今日はまたひどい黄砂であった。今日の大阪は朝のうちは北のほう、家から見えるところでいうと生駒山地の北のほうが黄色くかすんでいるだけで、東や南はそれほどでもなかったが、昼過ぎからこちら方面もかすんできて、夕方になると、いつもきれいに見える二上山、大和葛城山、金剛山の稜線がまったく見えない。空も晴れているのに、曇っているときのようにぼんやりしている。

黄砂をたんなる春の風物詩と思って、黄色くけむる山々をのんきに眺めている時代は終わった。工藤静香のように「黄砂に吹かれて」なんて暢気に歌ったり、「やすやすと天山越ゆる黄砂かな」なんて優雅に歌を詠んでいる場合じゃないだろう。黄砂は数万年前からあったという。まぁ中国奥地の砂漠がそんな数千年でできたわけではないだろうから、それもそうだろう。かつての黄砂はまさに砂だけだったが、いまや中国の工業化にともなって、怖ろしいものを付着させて日本にやってくるようになった。

このあいだテレビでやっていたが、黄砂には、細菌、硫黄酸化物、窒素酸化物など付着して、いっしょにやってくる。そして日本まで来る黄砂はそうとうの遠距離を飛んできているので、粒子が非常に微小で、肺の中に簡単に入ってしまう。それに細菌が付着していたら、その結果、肺炎になったり、そこまでいかなくても、花粉症や喘息になることは容易に考えられる。

マスクなんかやすやすと通過してしまう。まぁマスクもしないよりはしたほうがいいから、今日出かけるときに私もマスクをしたけど。なんか気持ち悪くなる。そのために、喘息の原因になるという。日本では公害反対運動によって空気がだいぶきれいになっているのに、まったく公害対策をしていないで金儲けのことしか考えていない中国が発生させた公害物質がはるばる日本にやってきて、日本人の健康を蝕むなんてことは、まったく納得できない話である。

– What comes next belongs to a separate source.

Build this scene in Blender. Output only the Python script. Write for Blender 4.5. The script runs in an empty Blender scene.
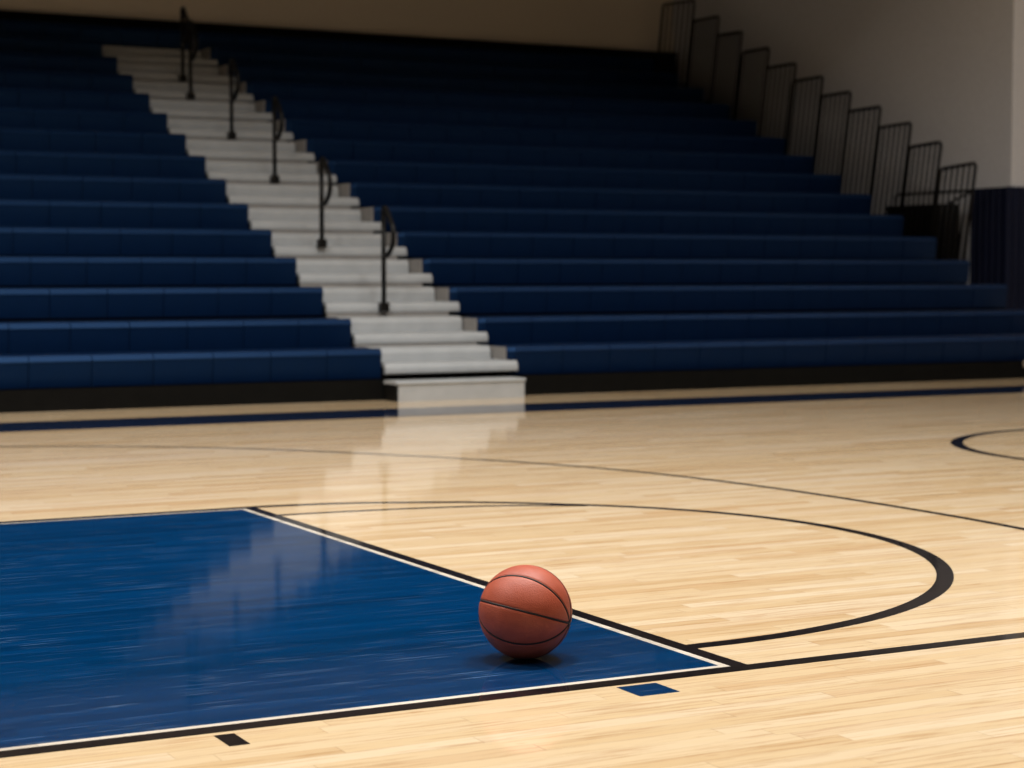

その因果関係だって、最近になってごく一部の研究者が調査を始めたばかりで、それだって、多くの犠牲者を出してからでないと、その因果関係を科学的に明らかにするのはなかなか難しいだろう。結局、中国はけっして自分たちのしたことを認めないだろう。それ厚労省なんてまず動かないだろうから、結局多くの日本人が訳の分からない病気で犠牲になってしまうことは十分考えられる。

昨夜テレビで今日は黄砂がやってくると放送していたので、ロードバイクに乗ろうと思っていたけど、やめにした。わざわざ黄砂を吸いに出かけることはない。でもみんなは仕事やらその他の用事で出かけなければならない。